§ Given problem: Each entry below is to be printed verbatim.

▼

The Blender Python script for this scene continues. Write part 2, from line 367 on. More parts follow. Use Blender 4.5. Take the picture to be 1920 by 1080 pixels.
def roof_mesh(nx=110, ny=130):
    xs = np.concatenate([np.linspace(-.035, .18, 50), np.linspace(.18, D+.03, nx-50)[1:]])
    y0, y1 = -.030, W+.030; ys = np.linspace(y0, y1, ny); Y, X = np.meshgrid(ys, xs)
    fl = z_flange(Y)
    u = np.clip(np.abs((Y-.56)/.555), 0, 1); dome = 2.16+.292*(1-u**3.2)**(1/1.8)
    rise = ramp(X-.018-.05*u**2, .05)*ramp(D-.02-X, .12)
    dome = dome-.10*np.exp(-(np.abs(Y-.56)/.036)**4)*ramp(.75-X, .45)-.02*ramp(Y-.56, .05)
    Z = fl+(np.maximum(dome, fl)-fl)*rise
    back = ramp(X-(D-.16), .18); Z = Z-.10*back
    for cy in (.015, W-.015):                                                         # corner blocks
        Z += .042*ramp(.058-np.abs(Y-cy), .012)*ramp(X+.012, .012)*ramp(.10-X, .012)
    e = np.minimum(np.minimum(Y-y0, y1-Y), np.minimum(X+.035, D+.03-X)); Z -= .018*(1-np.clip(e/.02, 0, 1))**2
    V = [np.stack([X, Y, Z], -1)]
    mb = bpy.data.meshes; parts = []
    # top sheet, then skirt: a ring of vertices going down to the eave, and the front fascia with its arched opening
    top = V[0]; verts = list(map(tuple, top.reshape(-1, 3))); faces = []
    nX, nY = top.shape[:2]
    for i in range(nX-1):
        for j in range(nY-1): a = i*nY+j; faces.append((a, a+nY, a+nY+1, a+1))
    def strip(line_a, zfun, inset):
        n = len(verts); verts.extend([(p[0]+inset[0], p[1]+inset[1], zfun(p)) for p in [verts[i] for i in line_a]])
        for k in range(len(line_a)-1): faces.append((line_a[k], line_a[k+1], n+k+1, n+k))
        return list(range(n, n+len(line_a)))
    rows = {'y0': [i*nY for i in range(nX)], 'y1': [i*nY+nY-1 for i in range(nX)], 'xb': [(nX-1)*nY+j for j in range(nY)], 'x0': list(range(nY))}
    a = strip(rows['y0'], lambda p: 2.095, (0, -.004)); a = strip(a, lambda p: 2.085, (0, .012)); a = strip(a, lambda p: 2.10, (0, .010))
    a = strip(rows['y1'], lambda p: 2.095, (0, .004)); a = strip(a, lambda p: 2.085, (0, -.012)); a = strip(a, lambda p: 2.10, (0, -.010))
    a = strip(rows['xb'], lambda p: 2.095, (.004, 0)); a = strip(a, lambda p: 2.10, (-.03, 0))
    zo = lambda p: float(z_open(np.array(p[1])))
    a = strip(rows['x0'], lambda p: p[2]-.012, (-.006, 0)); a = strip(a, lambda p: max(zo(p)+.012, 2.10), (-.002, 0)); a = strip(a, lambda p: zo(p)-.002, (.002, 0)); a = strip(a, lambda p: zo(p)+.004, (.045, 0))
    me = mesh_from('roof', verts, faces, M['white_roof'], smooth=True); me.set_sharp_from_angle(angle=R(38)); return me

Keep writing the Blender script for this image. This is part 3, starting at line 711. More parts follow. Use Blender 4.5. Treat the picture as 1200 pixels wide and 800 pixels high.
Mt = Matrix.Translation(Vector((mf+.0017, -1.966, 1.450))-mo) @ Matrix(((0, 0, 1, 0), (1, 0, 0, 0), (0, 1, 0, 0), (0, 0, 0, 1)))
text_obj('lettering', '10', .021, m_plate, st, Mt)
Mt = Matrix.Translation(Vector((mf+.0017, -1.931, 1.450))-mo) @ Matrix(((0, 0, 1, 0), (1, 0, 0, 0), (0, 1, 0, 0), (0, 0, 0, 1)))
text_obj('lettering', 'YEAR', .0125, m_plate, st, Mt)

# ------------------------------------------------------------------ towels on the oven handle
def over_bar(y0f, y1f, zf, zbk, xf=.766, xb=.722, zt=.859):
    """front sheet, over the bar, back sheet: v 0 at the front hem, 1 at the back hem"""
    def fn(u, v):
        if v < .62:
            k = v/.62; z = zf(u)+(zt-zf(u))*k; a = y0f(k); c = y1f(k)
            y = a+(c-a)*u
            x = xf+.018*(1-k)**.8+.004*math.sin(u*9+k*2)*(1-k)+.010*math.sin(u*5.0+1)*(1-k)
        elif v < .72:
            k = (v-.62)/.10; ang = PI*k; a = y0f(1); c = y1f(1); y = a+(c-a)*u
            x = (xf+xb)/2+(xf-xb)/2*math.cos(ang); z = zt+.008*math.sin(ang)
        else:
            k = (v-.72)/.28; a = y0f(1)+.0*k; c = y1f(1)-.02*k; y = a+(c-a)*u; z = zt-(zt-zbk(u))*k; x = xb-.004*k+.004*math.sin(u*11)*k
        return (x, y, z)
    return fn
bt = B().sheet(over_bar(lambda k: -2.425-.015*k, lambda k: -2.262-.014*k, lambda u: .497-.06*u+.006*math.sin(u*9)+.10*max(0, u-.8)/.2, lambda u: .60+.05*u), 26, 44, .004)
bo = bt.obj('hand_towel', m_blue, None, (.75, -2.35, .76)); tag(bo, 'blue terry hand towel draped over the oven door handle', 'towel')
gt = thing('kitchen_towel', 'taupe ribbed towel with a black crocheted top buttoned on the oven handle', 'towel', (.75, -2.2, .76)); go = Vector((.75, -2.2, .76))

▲

§ Written solution:
The Blender Python script for this scene continues. Write part 2, from line 367 on. More parts follow. Use Blender 4.5. Take the picture to be 1920 by 1080 pixels.
def roof_mesh(nx=110, ny=130):
    xs = np.concatenate([np.linspace(-.035, .18, 50), np.linspace(.18, D+.03, nx-50)[1:]])
    y0, y1 = -.030, W+.030; ys = np.linspace(y0, y1, ny); Y, X = np.meshgrid(ys, xs)
    fl = z_flange(Y)
    u = np.clip(np.abs((Y-.56)/.555), 0, 1); dome = 2.16+.292*(1-u**3.2)**(1/1.8)
    rise = ramp(X-.018-.05*u**2, .05)*ramp(D-.02-X, .12)
    dome = dome-.10*np.exp(-(np.abs(Y-.56)/.036)**4)*ramp(.75-X, .45)-.02*ramp(Y-.56, .05)
    Z = fl+(np.maximum(dome, fl)-fl)*rise
    back = ramp(X-(D-.16), .18); Z = Z-.10*back
    for cy in (.015, W-.015):                                                         # corner blocks
        Z += .042*ramp(.058-np.abs(Y-cy), .012)*ramp(X+.012, .012)*ramp(.10-X, .012)
    e = np.minimum(np.minimum(Y-y0, y1-Y), np.minimum(X+.035, D+.03-X)); Z -= .018*(1-np.clip(e/.02, 0, 1))**2
    V = [np.stack([X, Y, Z], -1)]
    mb = bpy.data.meshes; parts = []
    # top sheet, then skirt: a ring of vertices going down to the eave, and the front fascia with its arched opening
    top = V[0]; verts = list(map(tuple, top.reshape(-1, 3))); faces = []
    nX, nY = top.shape[:2]
    for i in range(nX-1):
        for j in range(nY-1): a = i*nY+j; faces.append((a, a+nY, a+nY+1, a+1))
    def strip(line_a, zfun, inset):
        n = len(verts); verts.extend([(p[0]+inset[0], p[1]+inset[1], zfun(p)) for p in [verts[i] for i in line_a]])
        for k in range(len(line_a)-1): faces.append((line_a[k], line_a[k+1], n+k+1, n+k))
        return list(range(n, n+len(line_a)))
    rows = {'y0': [i*nY for i in range(nX)], 'y1': [i*nY+nY-1 for i in range(nX)], 'xb': [(nX-1)*nY+j for j in range(nY)], 'x0': list(range(nY))}
    a = strip(rows['y0'], lambda p: 2.095, (0, -.004)); a = strip(a, lambda p: 2.085, (0, .012)); a = strip(a, lambda p: 2.10, (0, .010))
    a = strip(rows['y1'], lambda p: 2.095, (0, .004)); a = strip(a, lambda p: 2.085, (0, -.012)); a = strip(a, lambda p: 2.10, (0, -.010))
    a = strip(rows['xb'], lambda p: 2.095, (.004, 0)); a = strip(a, lambda p: 2.10, (-.03, 0))
    zo = lambda p: float(z_open(np.array(p[1])))
    a = strip(rows['x0'], lambda p: p[2]-.012, (-.006, 0)); a = strip(a, lambda p: max(zo(p)+.012, 2.10), (-.002, 0)); a = strip(a, lambda p: zo(p)-.002, (.002, 0)); a = strip(a, lambda p: zo(p)+.004, (.045, 0))
    me = mesh_from('roof', verts, faces, M['white_roof'], smooth=True); me.set_sharp_from_angle(angle=R(38)); return me

Keep writing the Blender script for this image. This is part 3, starting at line 711. More parts follow. Use Blender 4.5. Treat the picture as 1200 pixels wide and 800 pixels high.
Mt = Matrix.Translation(Vector((mf+.0017, -1.966, 1.450))-mo) @ Matrix(((0, 0, 1, 0), (1, 0, 0, 0), (0, 1, 0, 0), (0, 0, 0, 1)))
text_obj('lettering', '10', .021, m_plate, st, Mt)
Mt = Matrix.Translation(Vector((mf+.0017, -1.931, 1.450))-mo) @ Matrix(((0, 0, 1, 0), (1, 0, 0, 0), (0, 1, 0, 0), (0, 0, 0, 1)))
text_obj('lettering', 'YEAR', .0125, m_plate, st, Mt)

# ------------------------------------------------------------------ towels on the oven handle
def over_bar(y0f, y1f, zf, zbk, xf=.766, xb=.722, zt=.859):
    """front sheet, over the bar, back sheet: v 0 at the front hem, 1 at the back hem"""
    def fn(u, v):
        if v < .62:
            k = v/.62; z = zf(u)+(zt-zf(u))*k; a = y0f(k); c = y1f(k)
            y = a+(c-a)*u
            x = xf+.018*(1-k)**.8+.004*math.sin(u*9+k*2)*(1-k)+.010*math.sin(u*5.0+1)*(1-k)
        elif v < .72:
            k = (v-.62)/.10; ang = PI*k; a = y0f(1); c = y1f(1); y = a+(c-a)*u
            x = (xf+xb)/2+(xf-xb)/2*math.cos(ang); z = zt+.008*math.sin(ang)
        else:
            k = (v-.72)/.28; a = y0f(1)+.0*k; c = y1f(1)-.02*k; y = a+(c-a)*u; z = zt-(zt-zbk(u))*k; x = xb-.004*k+.004*math.sin(u*11)*k
        return (x, y, z)
    return fn
bt = B().sheet(over_bar(lambda k: -2.425-.015*k, lambda k: -2.262-.014*k, lambda u: .497-.06*u+.006*math.sin(u*9)+.10*max(0, u-.8)/.2, lambda u: .60+.05*u), 26, 44, .004)
bo = bt.obj('hand_towel', m_blue, None, (.75, -2.35, .76)); tag(bo, 'blue terry hand towel draped over the oven door handle', 'towel')
gt = thing('kitchen_towel', 'taupe ribbed towel with a black crocheted top buttoned on the oven handle', 'towel', (.75, -2.2, .76)); go = Vector((.75, -2.2, .76))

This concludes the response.